People showed up to naturalization ceremonies they had been working toward for years, sometimes over a decade, and were turned away because of where they were born. Not because of anything they did. Not because of any finding about their individual case. Because of their birthplace.

Work authorization documents expired while applications sat untouched. Legal status eroded while USCIS collected fees and did nothing. Afghan allies who came to this country after years of service were told, in effect, that what happened at a Metro station meant their cases could not move forward. The court put it plainly: "USCIS's hold on adjudications cannot be attributed to anything that these individuals did wrong; rather, it arises solely by the happenstance of their birth."

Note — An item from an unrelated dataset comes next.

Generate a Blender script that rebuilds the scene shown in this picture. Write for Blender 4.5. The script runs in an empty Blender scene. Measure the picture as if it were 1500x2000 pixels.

The Cato Institute testified before the Senate Judiciary Committee that USCIS had collected over one billion dollars in application fees from more than two million applications it was refusing to process. Senator John Kennedy, not known for sympathizing with immigration advocates, was reportedly shocked. That tells you something.

Why This Matters Beyond Today

I have been practicing immigration law long enough to know that a court win is not always the end of the road. The administration can appeal. It can find new legal theories. It can slow-walk compliance. None of that is off the table.

But what this ruling does is establish, in 135 pages of careful legal analysis, that what USCIS did was not a defensible policy choice. It was not a gray area. It was a violation of the statutes Congress passed, the regulations agencies adopted, and the constitutional norms that are supposed to constrain government action regardless of who is in power.

The judge wrote: "But the rule of law has to apply to everyone equally and, as evident here, USCIS has neither 'followed the law' nor 'done things the right way.'"

Those of you who have followed immigration politics over the last year know that "follow the law" and "do things the right way" are phrases that get used to dismiss immigrants who are trying to navigate an impossible system. It was striking to see a federal judge turn that language around and apply it directly to the agency that has spent years saying it.

What Happens Next

The ruling requires the administration to resume processing applications and reschedule naturalization ceremonies that were canceled. If you or a client had a case frozen under one of these policies, that case should now move. That does not mean it will move quickly, and it does not mean the government will not find other ways to create delay. Document everything. Keep following up.

If you are an attorney with clients affected by the freeze, this ruling covers the global asylum hold, the 39-country benefits hold, the re-review policy, and the country-specific factors policy. It is a nationwide vacatur, not a circuit-limited injunction.

If you are an individual with a pending case, talk to an immigration attorney. This ruling is good news, but you need someone who knows your specific facts to advise you on next steps.